Did Jesus actually tell her everything she’d ever done? No. But she felt “known” and understood and taken seriously.

An authentic, honest encounter—especially with someone you’d considered an enemy or stranger—is powerful. It changes both. We may actually see evidence of Jesus himself evolving as a result of this exchange.  Jesus initially said, “The hour is coming when true worshipers will worship God in spirit and truth”–but corrects himself in mid-sentence to say that “the hour is now here.” It’s as if he sees evidence in this foreign woman that some already see that the worship place is not important; it’s the heart that matters. And the willingness to connect with others.

What some of you have courageously done in our 9:30 class by unpacking the meanings and implications of White Privilege has opened up possibilities for spiritual transformation. Direct questions. Honest exchanges. Vulnerability. Conflict. These lead to new and more authentic relationships. And transformations.

A person or a body of water that is stagnant is not healthy, might even be poisonous. That is why the Spirit of God works in us as a process. God as verb, not noun. God via transformative, deepening relationships. God as a flow, a change, a kind of living or moving water.

Last Sunday we read about the learned Pharisee, Nicodemus, who came to Jesus by night, unwilling for others to know he sought out Jesus. Today we read about the Samaritan woman whom Jesus approached and who stood toe to toe with him to explore a difficult topic and later brought the whole village to the well to see Jesus. Eventually the honest conversation with Jesus allowed her to feel known by someone very different from her. That is powerful. That is healing. That kind of experience can be saving. That is the kind of communication needed in our nation right now. It just might be able to save us.

A recent radio podcast of the program “On Being” described a two-day encounter at Northern Ireland’s oldest peace and reconciliation organization where a self-defined “fundamentalist Christian” declared to the group: “I have a question for all the homosexuals in the room.”

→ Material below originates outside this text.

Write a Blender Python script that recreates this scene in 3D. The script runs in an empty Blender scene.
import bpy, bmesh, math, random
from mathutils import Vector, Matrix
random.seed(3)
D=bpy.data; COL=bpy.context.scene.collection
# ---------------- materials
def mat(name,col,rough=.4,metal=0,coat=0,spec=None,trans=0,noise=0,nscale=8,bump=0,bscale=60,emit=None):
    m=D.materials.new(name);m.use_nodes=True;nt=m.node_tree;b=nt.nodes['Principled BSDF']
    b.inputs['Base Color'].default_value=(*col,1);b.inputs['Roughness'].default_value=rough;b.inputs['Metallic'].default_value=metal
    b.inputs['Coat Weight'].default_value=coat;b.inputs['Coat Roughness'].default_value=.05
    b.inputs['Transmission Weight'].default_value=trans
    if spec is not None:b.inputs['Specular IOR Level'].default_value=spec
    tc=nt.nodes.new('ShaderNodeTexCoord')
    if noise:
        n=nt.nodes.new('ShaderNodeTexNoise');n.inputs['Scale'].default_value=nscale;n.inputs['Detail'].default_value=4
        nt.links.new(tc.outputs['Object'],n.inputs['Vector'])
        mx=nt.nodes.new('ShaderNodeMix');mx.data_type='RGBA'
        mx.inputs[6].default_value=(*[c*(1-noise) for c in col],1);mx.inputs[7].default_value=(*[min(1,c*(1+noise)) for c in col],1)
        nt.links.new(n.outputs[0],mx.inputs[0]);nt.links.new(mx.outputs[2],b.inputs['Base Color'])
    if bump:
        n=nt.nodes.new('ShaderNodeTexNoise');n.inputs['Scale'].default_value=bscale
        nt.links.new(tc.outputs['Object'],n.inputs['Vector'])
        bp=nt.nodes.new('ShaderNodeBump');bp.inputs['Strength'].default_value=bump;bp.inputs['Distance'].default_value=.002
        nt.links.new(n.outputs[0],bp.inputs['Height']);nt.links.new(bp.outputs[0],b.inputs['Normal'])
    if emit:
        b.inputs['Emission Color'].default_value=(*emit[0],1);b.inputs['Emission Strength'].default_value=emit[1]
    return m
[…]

Some bristled at that word. But the man continued earnestly, “I want to know how many times since we’ve met together have my words bruised you.” Some tried to make the man feel better, implying he’d not hurt anyone’s feelings. But the man, to his credit, pushed on and said, “No. Don’t patronize me. How many times have my words bruised you?” Other participants started hemming and hawing. He asked more directly, “Are you telling me that it’s painful for you to be around me?” And a woman in the room finally said, “Yeah, it is.”

Pádraig Ó Tuama, who facilitated the retreat and was the interviewee on “On Being,” reported he could not have gotten very far by asking the man, “Do you realize that your words are bruising?” But the fundamentalist Christian had connected with a gay participant earlier in the retreat around a mutual interest and “was eventually brought into the transformative power of human relationship.” Ó Tuama said it was that common interest “and shared cups of tea . . .  that contributed to” his “conversion.” Ó Tuama said he himself was in turn converted by [the fundamentalist Christian’s unexpected] capacity to ask that humble if awkward question to the group. The facilitator marveled: “I came away just going —I want to be someone like him, who says, “Tell me what it’s like to hear the way I talk because I need to be changed.”

Today’s Gospel story shows us that people on opposite sides of fierce feelings and beliefs can be transformed. The Samaritan woman changed Jesus a bit. And he changed her. And other villagers.

Jesus’s way of engaging others is, I believe, a saving way.